Dependendo do caso, é necessária a realização de um Planejamento Matrimonial, por meio de um advogado familiarista, onde o casal pode escolher um regime de bens misto, de acordo com sua vontade.
O Planejamento Matrimonial pode incluir muitas coisas, inclusive animais de estimação. Essa é uma questão recorrente, que já chegou até no STJ (Superior Tribunal de Justiça): Quando o casal que adotou um pet se separa, quem fica com a guarda?
“O entendimento da Corte Superior é que, ainda que os animais não se enquadrem nas previsões legais referentes à guarda, eles não podem ser tratados como coisas, principalmente pelo elo emocional estabelecido com o núcleo familiar”, explica Anatércia.

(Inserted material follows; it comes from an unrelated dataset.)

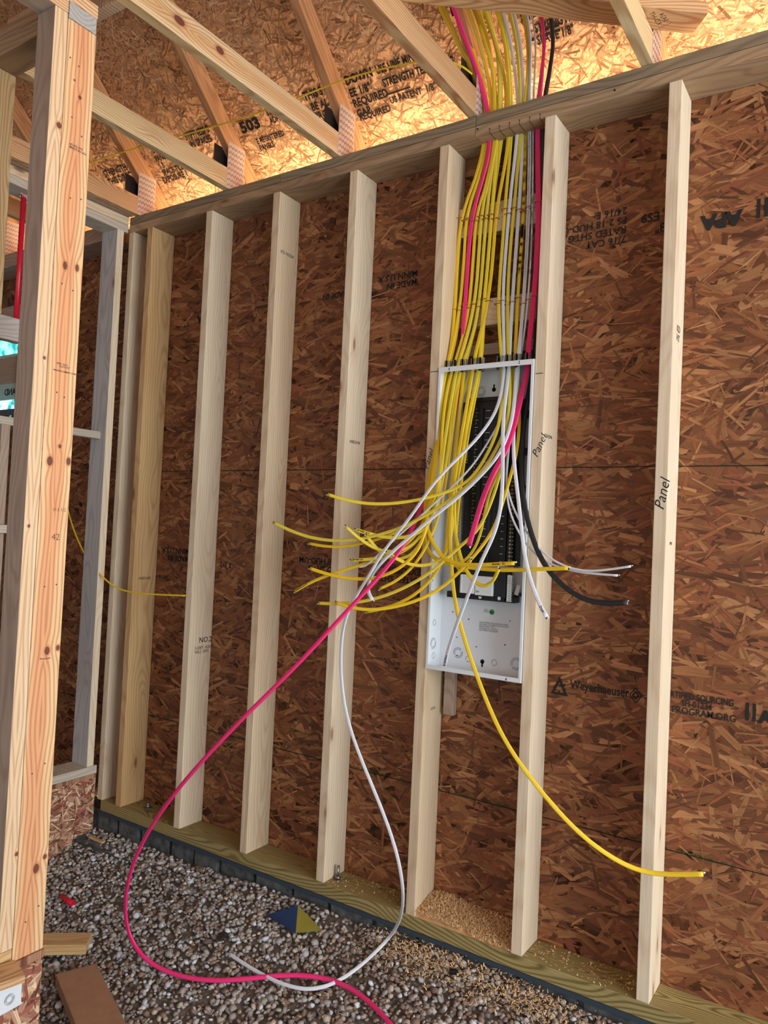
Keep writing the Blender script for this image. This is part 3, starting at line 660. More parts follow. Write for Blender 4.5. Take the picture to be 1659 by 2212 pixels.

Por este motivo, em casos de divórcio ou dissolução da união estável, casais que estão disputando a guarda do animal na Justiça recebem como solução a guarda compartilhada do animal, com direito a visita e até mesmo pensão alimentícia.
Pessoas em união estável, segundo a advogada, têm os mesmos direitos de pessoas em um casamento. Portanto, caso não optem por um regime diverso, é aplicada a comunhão parcial de bens.
Cuidado
Infelizmente, nem todo mundo casa por amor. Um dos crimes mais comuns é o de fraude patrimonial no casamento, no qual o cônjuge frauda a divisão conjugal.
Anatércia conta que são várias as falcatruas conjugais que têm como objetivo reduzir a parte do cônjuge. As mais comuns são três: ocultação de bens, disfarce de bens e simulação de obrigações.
Na ocultação, o bem desaparece do acervo comum do casal. No disfarce, uma terceira pessoa física ou jurídica (denominada laranja) torna-se proprietária de bens que pertencem ao acervo do casal. Na simulação de obrigações, dívidas, gastos e despesas são hipoteticamente realizados.
Caso seja detectada ou haja suspeita de fraude, Anatércia explica que é necessária a contratação de um advogado familiarista para garantir a tomada de medidas urgentes. Entre elas, proteger o patrimônio e também devolvê-lo à pessoa lesada, ou dar a devida compensação.